Defense: Work is to begin Saturday on a test facility for a planned shield system.

June 14, 2002|From Reuters

WASHINGTON — The death of the 1972 Antiballistic Missile Treaty on Thursday cleared the way to begin digging interceptor silos in Alaska and for futuristic missile tests barred by the pact.

A groundbreaking ceremony is scheduled Saturday at Ft. Greely, Alaska, where President Bush plans a test facility that he hopes could also serve as an emergency defense by September 2004.

And Thursday night, an interceptor rocket fired from a Navy ship off Hawaii slammed into a dummy warhead in space in a success for a troubled part of the U.S. missile defense program.

The exercise showed that a rocket guided by a warship's radar system can knock down a medium- or long-range missile under controlled conditions. Pentagon officials said the test wasn't meant to be realistic but would help gather data to guide further development of ship-based antimissile systems.

The missile test would have been legal under the treaty, and the timing of the test was "sheer coincidence," said Chris Taylor, a Missile Defense Agency spokesman.

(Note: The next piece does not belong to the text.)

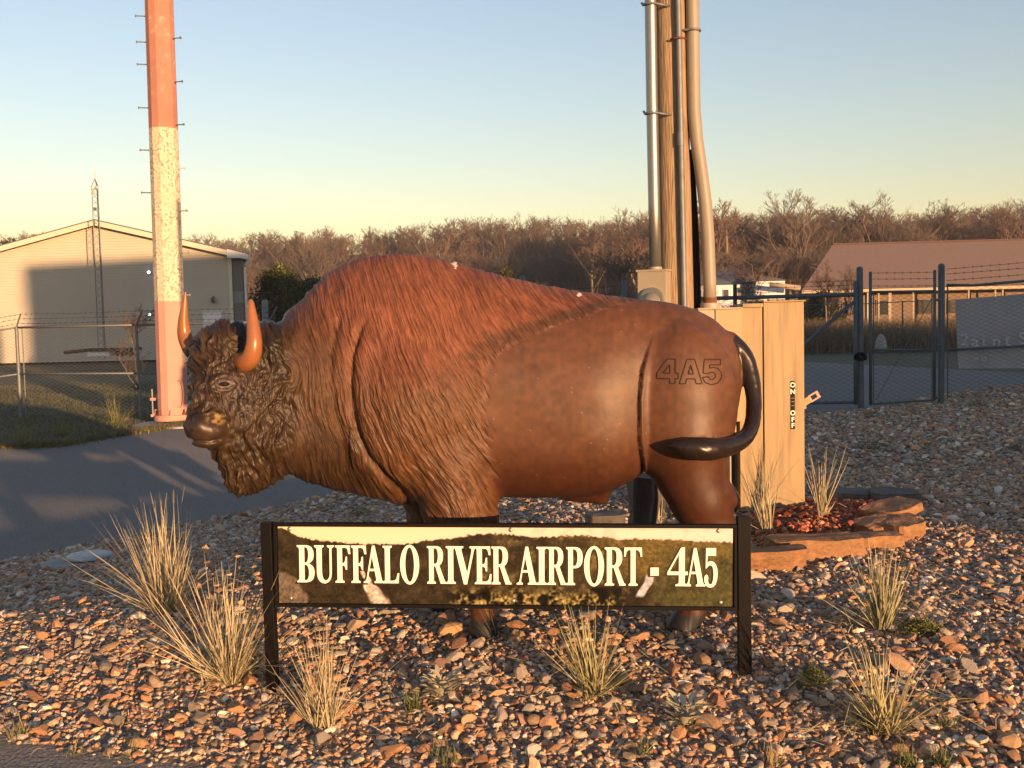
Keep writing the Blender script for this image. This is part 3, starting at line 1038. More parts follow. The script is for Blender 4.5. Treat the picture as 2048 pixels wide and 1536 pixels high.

No coincidence, however, was the start of earthwork for silos to house future interceptors at Ft. Greely, about 100 miles southeast of Fairbanks. Breaking ground for a national missile defense base was barred by the treaty.

White House spokesman Ari Fleischer said Thursday that Bush was committed to deploying a missile defense "as soon as possible to protect the American people and our deployed forces from the growing risks of terrorist nations or terrorists possessing weapons of mass destruction."